Wednesday, August 28, 2013

The Problem with Leverage Ratio Requirements

Nothing panders to the masses better than apocalyptic prophecies that banks are on the verge of kick-starting another global financial crisis. 

Anat R. Admati, a career professor of finance and economics at the Stanford Graduate School of Business, and co-author of “The Bankers’ New Clothes: What’s Wrong With Banking and What to Do About It” is at it again in the New York Times suggesting that “we’re all still hostages to the big banks.”

No.  We’re not.

The opening paragraph suggests that banks have “blocked essential reforms at every turn” and that “our leaders have caved in.”  The facts suggest otherwise.  Sure, the banking industry, just like all industries, lobbies rule makers to ensure that new proposals achieve the intended goal without negative unintended consequences.  But to suggest that banks have somehow skirted new rules is comical. 

In fact, the Dodd-Frank legislation alone adds over 400 new rules that all financial entities must follow.  185 of those rules have been written to date, totaling over 5,300 pages.  It has been estimated that these 185 rules will cost the private sector more than 24 million man hours each year to comply.  24 million man hours equates to roughly 12,000 full time employees, and given the complexity of the rules, many will need to be highly paid lawyers, accountants, consultants and IT resources.  Assuming a conservative $100,000/yr annual cost (compensation, benefits, office space, etc.) of these additional employees, the 185 new rules alone could sap well over $1 billion a year from the capital bases of the financial industry in direct costs, and multiples of that in opportunity cost.  Extrapolate that out to 400 rules and we’re north of $2.5 billion per year. 

This doesn’t sound like “banking lobbyists have blocked essential reforms at every turn.”

After this whopper of misdirection, the article starts on the predicable trope of suggesting magical regulatory reforms that will save the world from the big, bad banks.  The reform du jour is punitive leverage ratio requirements.  A leverage ratio is simply total equity divided by total assets. 

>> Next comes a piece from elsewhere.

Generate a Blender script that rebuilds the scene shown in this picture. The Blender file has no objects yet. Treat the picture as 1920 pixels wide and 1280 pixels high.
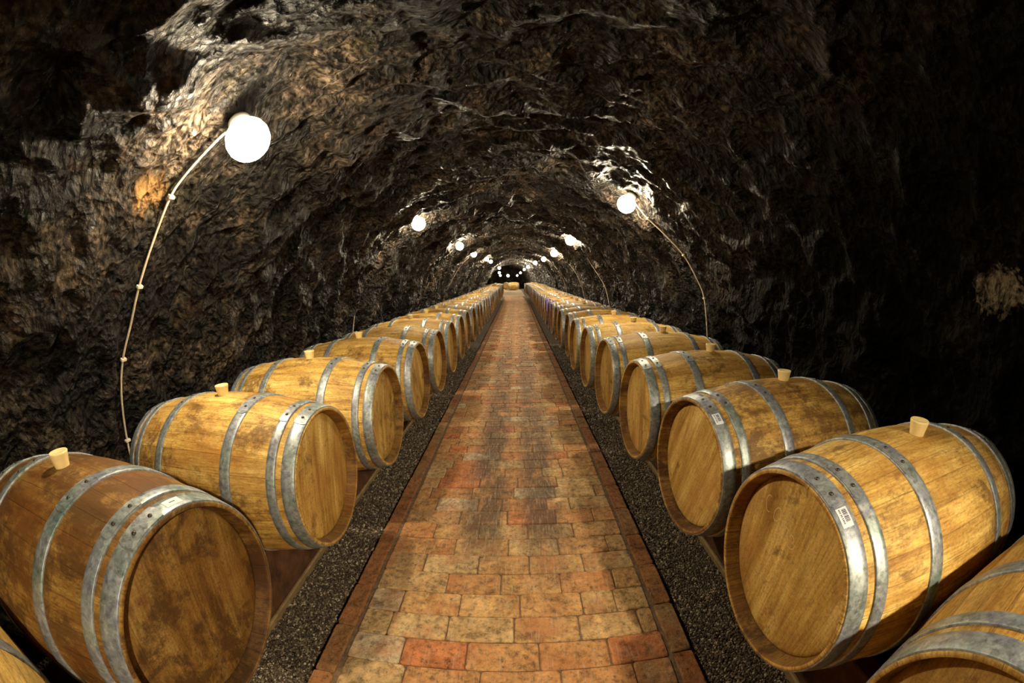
import bpy, math, random
import numpy as np
from mathutils import Vector, Matrix

scn = bpy.context.scene
COL = scn.collection
random.seed(7)
RNG = np.random.default_rng(11)

# ------------------------------------------------------------------ camera
cam = bpy.data.cameras.new('camera')
cam_ob = bpy.data.objects.new('camera', cam)
COL.objects.link(cam_ob)
scn.camera = cam_ob
cam.type = 'PANO'                       # a wide fisheye lens, as in the photograph
try:
    cc = cam.cycles; cc.panorama_type = 'FISHEYE_LENS_POLYNOMIAL'
except Exception:
    cc = cam; cc.panorama_type = 'FISHEYE_LENS_POLYNOMIAL'
cam.sensor_fit = 'HORIZONTAL'; cam.sensor_width = 36
cc.fisheye_fov = math.pi
cc.fisheye_polynomial_k0 = 0.0
cc.fisheye_polynomial_k1 = -0.07453332600972999
cc.fisheye_polynomial_k2 = -1.5609620439239433e-05
cc.fisheye_polynomial_k3 = 1.6283980825920123e-05
cc.fisheye_polynomial_k4 = -1.6810144122255427e-07
cam_ob.matrix_world = Matrix(((0.99970177, 0.01959353, 0.0145762, 0.0294604562),
                              (0.01133756, 0.15627537, -0.98764845, 0.0),
                              (-0.02162942, 0.98751917, 0.15600662, 1.39251355),
                              (0, 0, 0, 1)))

# ------------------------------------------------------------------ world, exposure
w = bpy.data.worlds.new('world'); scn.world = w
w.use_nodes = True
w.node_tree.nodes['Background'].inputs[0].default_value = (0.01, 0.008, 0.006, 1)
w.node_tree.nodes['Background'].inputs[1].default_value = 0.2
scn.view_settings.view_transform = 'Standard'
scn.view_settings.look = 'None'
scn.view_settings.gamma = 1
scn.view_settings.use_curve_mapping = False
scn.view_settings.exposure = 2.08
LAMP_E = 60.0
try:
    scn.cycles.use_denoising = True
    scn.cycles.max_bounces = 4
    scn.cycles.diffuse_bounces = 3
    scn.cycles.glossy_bounces = 2
    scn.cycles.caustics_reflective = False
    scn.cycles.caustics_refractive = False
    scn.cycles.sample_clamp_indirect = 4.0
except Exception:
    pass

# ------------------------------------------------------------------ helpers
def link(o): COL.objects.link(o); return o

def mesh_ob(name, V, F, mat=None, parent=None, smooth=True, loc=(0, 0, 0)):
    me = bpy.data.meshes.new(name)
    me.from_pydata([tuple(v) for v in V], [], [tuple(f) for f in F])
    if mat: me.materials.append(mat)
    if smooth: me.polygons.foreach_set('use_smooth', [True] * len(me.polygons))
    me.update()
    o = bpy.data.objects.new(name, me); link(o)
    o.location = loc
    if parent: o.parent = parent
    return o

def grid_mesh(name, P, mat, uv=None, smooth=True):
    """P: (n,m,3) array."""
    n, m = P.shape[:2]
    me = bpy.data.meshes.new(name)
    idx = np.arange(n * m).reshape(n, m)
    q = np.stack([idx[:-1, :-1], idx[:-1, 1:], idx[1:, 1:], idx[1:, :-1]], -1).reshape(-1, 4)
    me.vertices.add(n * m); me.vertices.foreach_set('co', P.reshape(-1).astype(np.float32))
    me.loops.add(q.size); me.loops.foreach_set('vertex_index', q.reshape(-1).astype(np.int32))
    me.polygons.add(len(q))
    me.polygons.foreach_set('loop_start', np.arange(0, q.size, 4, dtype=np.int32))
    me.polygons.foreach_set('loop_total', np.full(len(q), 4, dtype=np.int32))
    if smooth: me.polygons.foreach_set('use_smooth', np.ones(len(q), dtype=bool))
    if uv is not None:
        l = me.uv_layers.new(name='UVMap')
        l.data.foreach_set('uv', uv.reshape(-1, 2)[q.reshape(-1)].astype(np.float32).reshape(-1))
    me.update(); me.validate()
    me.materials.append(mat)
    o = bpy.data.objects.new(name, me); link(o)
    return o

def raw_mesh(name, V, Q, mat, attrs=None, k=4, smooth=False):
    me = bpy.data.meshes.new(name)
    me.vertices.add(len(V)); me.vertices.foreach_set('co', V.reshape(-1).astype(np.float32))
    me.loops.add(Q.size); me.loops.foreach_set('vertex_index', Q.reshape(-1).astype(np.int32))
    me.polygons.add(len(Q))
    me.polygons.foreach_set('loop_start', np.arange(0, Q.size, k, dtype=np.int32))
    me.polygons.foreach_set('loop_total', np.full(len(Q), k, dtype=np.int32))
    if smooth: me.polygons.foreach_set('use_smooth', np.ones(len(Q), dtype=bool))
    me.update()
    for an, av in (attrs or {}).items():
        a = me.attributes.new(an, 'FLOAT_VECTOR', 'POINT')
        a.data.foreach_set('vector', av.reshape(-1).astype(np.float32))
    me.materials.append(mat)
    o = bpy.data.objects.new(name, me); link(o)
    return o

def empty(name, loc=(0, 0, 0)):
    o = bpy.data.objects.new(name, None); link(o); o.location = loc
    o.empty_display_size = .1
    return o

def tag(o, label, cat, group=None, kind=None):
    o['label'] = label; o['category'] = cat
    if group: o['group'] = group
    if kind: o['kind'] = kind
    return o

def structure(o, label=None):
    o['kind'] = 'structure'
    if label: o['label'] = label
    return o

def lathe(prof, seg=64, closed=False, a0=0.0):
    """revolve (u, r) about local X"""
    V = []; F = []
    n = len(prof)
    for j in range(seg):
        a = a0 + 2 * math.pi * j / seg
        for (u, r) in prof: V.append((u, r * math.cos(a), r * math.sin(a)))
    for j in range(seg):
        k = (j + 1) % seg
        for i in range(n - 1 if not closed else n):
            i2 = (i + 1) % n
            F.append((j * n + i, j * n + i2, k * n + i2, k * n + i))
    return V, F

def smoothstep(a, b, x):
    t = np.clip((x - a) / (b - a), 0, 1); return t * t * (3 - 2 * t)

# floor rises gently along the cellar, and it bends left far away
def zoff(y):
    y = np.asarray(y, float)
    z = np.where(y < 0, 0, .0006 * np.minimum(y, 22) ** 2) + np.clip(y - 22, 0, 6.5) * .003
    return z + .36 * smoothstep(28.6, 34, y)
def zo(y): return float(zoff(y))
def xoff(y):
    y = np.asarray(y, float)
    return -.0022 * np.clip(y - 18, 0, None) ** 2
def xo(y): return float(xoff(y))

# numpy gradient noise
_perm = np.tile(np.random.default_rng(3).permutation(256), 3)
_ga = np.random.default_rng(5).uniform(0, 2 * np.pi, 256)
def pn(x, y, seed=0):
    xi = np.floor(x).astype(int); yi = np.floor(y).astype(int)
    xf = x - xi; yf = y - yi
    u = xf ** 3 * (xf * (xf * 6 - 15) + 10); v = yf ** 3 * (yf * (yf * 6 - 15) + 10)
    def g(ix, iy, dx, dy):
        h = _perm[(_perm[(ix + seed * 17) & 255] + iy) & 255]
        a = _ga[h]; return np.cos(a) * dx + np.sin(a) * dy
    n00 = g(xi, yi, xf, yf); n10 = g(xi + 1, yi, xf - 1, yf)
    n01 = g(xi, yi + 1, xf, yf - 1); n11 = g(xi + 1, yi + 1, xf - 1, yf - 1)
    return 1.4 * ((n00 * (1 - u) + n10 * u) * (1 - v) + (n01 * (1 - u) + n11 * u) * v)
def fbm(x, y, o=4, seed=0):
    t = 0; a = 1
    for i in range(o): t = t + a * pn(x * 2 ** i, y * 2 ** i, seed + i); a *= .5
    return t

# ------------------------------------------------------------------ materials
class N:
    def __init__(s, name):
        s.m = bpy.data.materials.new(name); s.m.use_nodes = True
        s.t = s.m.node_tree; s.t.nodes.clear()
        s.out = s.t.nodes.new('ShaderNodeOutputMaterial')
    def n(s, typ, ins=None, **kw):
        d = s.t.nodes.new(typ)
        for k, v in kw.items(): setattr(d, k, v)
        for k, v in (ins or {}).items():
            if hasattr(v, 'is_linked') or hasattr(v, 'links'): s.t.links.new(v, d.inputs[k])
            else: d.inputs[k].default_value = v
        return d
    def math(s, op, a, b=0.0, c=None):
        i = {0: a, 1: b}
        if c is not None: i[2] = c
        return s.n('ShaderNodeMath', i, operation=op).outputs[0]
    def vmul(s, v, xyz):
        return s.n('ShaderNodeVectorMath', {0: v, 1: xyz}, operation='MULTIPLY').outputs[0]
    def vadd(s, v, xyz):
        return s.n('ShaderNodeVectorMath', {0: v, 1: xyz}, operation='ADD').outputs[0]
    def noise(s, v, scale, detail=4, rough=.55, dist=0, typ=None):
        d = s.n('ShaderNodeTexNoise', {'Vector': v, 'Scale': scale, 'Detail': detail, 'Roughness': rough, 'Distortion': dist})
        if typ: d.noise_type = typ
        return d.outputs['Fac']
    def ramp(s, f, stops):
        d = s.n('ShaderNodeValToRGB', {'Fac': f})
        e = d.color_ramp.elements
        while len(e) < len(stops): e.new(.5)
        for i, (p, c) in enumerate(stops):
            e[i].position = p; e[i].color = (c, c, c, 1) if isinstance(c, (int, float)) else (*c, 1)
        return d.outputs[0]
    def mix(s, f, a, b, mode='MIX'):
        d = s.n('ShaderNodeMix', data_type='RGBA', blend_type=mode)
        for k, v in ((0, f), (6, a), (7, b)):
            if hasattr(v, 'links'): s.t.links.new(v, d.inputs[k])
            else: d.inputs[k].default_value = v if k == 0 or len(v) == 4 else (*v, 1)
        return d.outputs[2]
    def bump(s, h, strength, dist, nrm=None):
        i = {'Height': h, 'Strength': strength, 'Distance': dist}
        if nrm is not None: i['Normal'] = nrm
        return s.n('ShaderNodeBump', i).outputs[0]
    def bsdf(s, col, rough=.7, metal=0, nrm=None, **kw):
        i = {'Base Color': col if hasattr(col, 'links') else (*col, 1), 'Roughness': rough, 'Metallic': metal}
        if nrm is not None: i['Normal'] = nrm
        i.update(kw)
        b = s.n('ShaderNodeBsdfPrincipled', i)
        s.t.links.new(b.outputs[0], s.out.inputs[0]); return s.m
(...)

We’re provided with scary sounding facts like "JPMorgan Chase’s $2.2 trillion in debt represented some 91 percent of its $2.4 trillion in assets” and “healthy corporations rarely carry debts totaling more than 70 percent of their assets” and “the six largest American banks collectively owe about $8.7 trillion.”  

Based on these scary sounding facts, Admati notes that “nothing suggests that banks couldn’t do what they do if they financed, for example, 30 percent of their assets with equity (unborrowed funds) – a level considered perfectly normal, or even low, for healthy corporations.”

We beg to differ. 

The biggest flaw in this solution is that simple leverage ratios (the percentages quoted by Admati) reveal almost nothing useful to assess the risk inherent in an institution.  A bank with $1 billion in equity and $10 billion in assets can achieve the same simple leverage ratio regardless whether those assets are the nothing but the safest US Treasury Bonds or all risky subprime mortgages.  To ignore the riskiness of the assets is nonsensical and renders a simple leverage ratio ineffective in assessing the danger a bank poses to the financial system.

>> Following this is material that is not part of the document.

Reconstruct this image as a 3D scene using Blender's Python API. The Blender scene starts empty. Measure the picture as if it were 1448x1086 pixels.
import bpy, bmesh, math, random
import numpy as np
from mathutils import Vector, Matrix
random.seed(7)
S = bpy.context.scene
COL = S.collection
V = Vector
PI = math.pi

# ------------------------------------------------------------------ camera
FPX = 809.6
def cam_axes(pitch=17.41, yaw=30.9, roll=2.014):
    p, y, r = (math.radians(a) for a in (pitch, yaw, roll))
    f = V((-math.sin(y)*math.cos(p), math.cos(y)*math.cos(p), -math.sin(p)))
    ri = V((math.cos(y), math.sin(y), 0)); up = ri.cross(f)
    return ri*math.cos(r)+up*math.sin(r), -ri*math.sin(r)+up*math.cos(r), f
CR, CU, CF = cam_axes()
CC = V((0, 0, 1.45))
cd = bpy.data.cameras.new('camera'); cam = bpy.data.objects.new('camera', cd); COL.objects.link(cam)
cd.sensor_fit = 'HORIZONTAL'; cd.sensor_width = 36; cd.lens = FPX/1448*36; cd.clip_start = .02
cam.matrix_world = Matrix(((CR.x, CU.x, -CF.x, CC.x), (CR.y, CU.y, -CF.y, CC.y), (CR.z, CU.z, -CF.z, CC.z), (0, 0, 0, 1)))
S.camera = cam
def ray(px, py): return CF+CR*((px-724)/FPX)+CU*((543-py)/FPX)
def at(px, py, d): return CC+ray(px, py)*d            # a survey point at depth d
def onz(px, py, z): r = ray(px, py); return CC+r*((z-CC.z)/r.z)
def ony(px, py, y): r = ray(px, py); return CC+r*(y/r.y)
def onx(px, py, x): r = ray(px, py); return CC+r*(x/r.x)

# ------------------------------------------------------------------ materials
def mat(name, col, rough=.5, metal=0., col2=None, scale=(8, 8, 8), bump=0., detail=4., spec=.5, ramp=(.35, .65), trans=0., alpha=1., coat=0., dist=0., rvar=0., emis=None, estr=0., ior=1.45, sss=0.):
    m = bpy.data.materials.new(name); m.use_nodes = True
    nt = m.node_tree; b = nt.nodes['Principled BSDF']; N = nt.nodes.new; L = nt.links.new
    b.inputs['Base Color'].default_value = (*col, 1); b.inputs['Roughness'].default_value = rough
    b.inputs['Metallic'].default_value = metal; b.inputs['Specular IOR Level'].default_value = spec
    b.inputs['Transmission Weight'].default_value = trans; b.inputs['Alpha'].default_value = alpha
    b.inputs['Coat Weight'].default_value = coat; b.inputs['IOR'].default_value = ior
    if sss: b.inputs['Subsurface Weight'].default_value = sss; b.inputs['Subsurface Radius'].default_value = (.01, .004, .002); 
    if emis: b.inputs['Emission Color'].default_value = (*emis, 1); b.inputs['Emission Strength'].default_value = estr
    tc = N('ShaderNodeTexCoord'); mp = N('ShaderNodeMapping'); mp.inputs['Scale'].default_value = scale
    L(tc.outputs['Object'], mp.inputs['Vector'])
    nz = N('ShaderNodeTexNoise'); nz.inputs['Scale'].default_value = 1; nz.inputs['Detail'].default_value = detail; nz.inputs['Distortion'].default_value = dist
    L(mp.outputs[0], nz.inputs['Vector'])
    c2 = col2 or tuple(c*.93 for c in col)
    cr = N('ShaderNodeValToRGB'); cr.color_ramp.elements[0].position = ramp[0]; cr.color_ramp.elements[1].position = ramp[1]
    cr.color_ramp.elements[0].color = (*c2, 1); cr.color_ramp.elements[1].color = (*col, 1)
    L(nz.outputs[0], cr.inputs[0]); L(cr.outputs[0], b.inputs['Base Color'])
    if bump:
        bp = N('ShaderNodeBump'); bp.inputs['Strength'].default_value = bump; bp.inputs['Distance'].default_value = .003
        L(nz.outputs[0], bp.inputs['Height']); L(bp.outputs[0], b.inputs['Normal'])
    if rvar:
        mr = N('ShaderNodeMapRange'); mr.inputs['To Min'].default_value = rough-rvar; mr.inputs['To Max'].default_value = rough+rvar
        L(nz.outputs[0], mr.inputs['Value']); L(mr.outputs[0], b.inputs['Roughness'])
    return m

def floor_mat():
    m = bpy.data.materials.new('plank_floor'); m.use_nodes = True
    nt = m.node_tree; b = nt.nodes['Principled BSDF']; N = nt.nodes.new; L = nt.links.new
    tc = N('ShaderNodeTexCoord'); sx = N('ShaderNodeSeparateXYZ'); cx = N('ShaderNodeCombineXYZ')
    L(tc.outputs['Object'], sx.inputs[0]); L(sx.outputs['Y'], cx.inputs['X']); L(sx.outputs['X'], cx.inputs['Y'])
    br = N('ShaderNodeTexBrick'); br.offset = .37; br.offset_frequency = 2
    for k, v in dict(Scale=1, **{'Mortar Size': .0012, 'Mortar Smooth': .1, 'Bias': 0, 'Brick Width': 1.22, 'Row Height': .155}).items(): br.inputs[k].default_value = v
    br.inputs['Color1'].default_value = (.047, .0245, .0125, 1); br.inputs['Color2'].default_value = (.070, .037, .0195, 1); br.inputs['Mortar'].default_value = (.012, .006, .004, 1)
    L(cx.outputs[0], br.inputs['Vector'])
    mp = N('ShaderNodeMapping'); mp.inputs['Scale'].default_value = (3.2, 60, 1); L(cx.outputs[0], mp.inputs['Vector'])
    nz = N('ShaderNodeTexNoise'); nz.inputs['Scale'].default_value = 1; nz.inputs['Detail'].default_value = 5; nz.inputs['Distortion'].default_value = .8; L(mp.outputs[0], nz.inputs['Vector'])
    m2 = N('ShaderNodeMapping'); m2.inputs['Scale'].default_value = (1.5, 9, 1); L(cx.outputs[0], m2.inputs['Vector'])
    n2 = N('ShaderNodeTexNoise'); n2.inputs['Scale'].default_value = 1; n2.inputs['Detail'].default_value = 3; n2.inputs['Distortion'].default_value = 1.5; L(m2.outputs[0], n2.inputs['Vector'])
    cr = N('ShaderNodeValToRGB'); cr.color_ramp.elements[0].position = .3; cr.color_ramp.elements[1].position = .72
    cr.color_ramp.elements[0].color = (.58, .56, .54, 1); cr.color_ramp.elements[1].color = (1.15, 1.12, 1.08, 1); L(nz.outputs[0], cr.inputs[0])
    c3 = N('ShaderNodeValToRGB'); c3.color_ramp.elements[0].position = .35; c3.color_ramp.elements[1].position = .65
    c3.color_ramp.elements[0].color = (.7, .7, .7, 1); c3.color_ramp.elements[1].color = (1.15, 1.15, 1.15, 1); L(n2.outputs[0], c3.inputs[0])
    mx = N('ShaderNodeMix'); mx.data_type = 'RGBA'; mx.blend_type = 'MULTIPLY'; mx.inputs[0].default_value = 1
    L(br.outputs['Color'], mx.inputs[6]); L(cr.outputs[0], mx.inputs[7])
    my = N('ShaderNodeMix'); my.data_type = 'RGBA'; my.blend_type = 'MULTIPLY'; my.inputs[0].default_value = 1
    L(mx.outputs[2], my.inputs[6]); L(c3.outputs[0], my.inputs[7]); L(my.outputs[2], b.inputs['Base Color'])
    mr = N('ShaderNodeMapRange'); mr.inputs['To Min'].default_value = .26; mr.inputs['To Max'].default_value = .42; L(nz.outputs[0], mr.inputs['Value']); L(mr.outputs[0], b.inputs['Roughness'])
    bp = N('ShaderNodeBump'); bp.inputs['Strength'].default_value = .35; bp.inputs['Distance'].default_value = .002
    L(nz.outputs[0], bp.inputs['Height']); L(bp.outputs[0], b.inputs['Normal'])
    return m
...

Let's assume it’s possible to convert large portions of the banks debt financing into equity financing.  To meet a 30 percent leverage ratio requirement, the six largest banks alone would need to raise $2.3 trillion of equity capital.  This is roughly equal to 25% of the total market capitalization of the S&P 500, and roughly the size of 150 Facebook IPOs. 

Where is this money coming from?

Could the big banks raise enough equity financing to meet a 30 percent leverage requirement?  Doubtful, but even if they could we need to understand the consequences of this requirement.  Is the “safety” of meeting a draconian leverage ratio requirement worth the costs?  No.

Investors demand a higher rate of return on equity financing (owning a piece of the entity and a claim on future earnings) than they do for debt financing (contractual right to future payments), and rightfully so.  In a world where leverage ratios need to increase by a factor of six, margins must also increase proportionally to maintain shareholder value and remain competitive against investments in other industries.  How can a bank increase its equity base while also maintaining its return on equity? 

Higher margins. 

How can banks increase margins?  They can 1) reduce expenses, mostly by avoiding loan losses –best accomplished by restricting lending to the only the most creditworthy individuals and businesses and/or 2) increase revenues by charging more for services and credit. 

Remember fees on checking accounts?  Fees to use an ATM?  14% mortgage rates?  20% down payment minimums and other strict qualification criteria? 

Given that the health of our banking system is consistently underestimated, and our faith in government regulatory bodies is consistently overestimated, we posit that taxpayers would be hurt more by increased fees, elevated interest rates and decreased credit availability then they would be by the possibility of a repeat financial crisis caused by overleveraged banks.

Once again, half-baked op-ed’s continue to misinform readers by providing populist opinions that fail to consider the real life consequences (often unintended and counterproductive) of such opinions.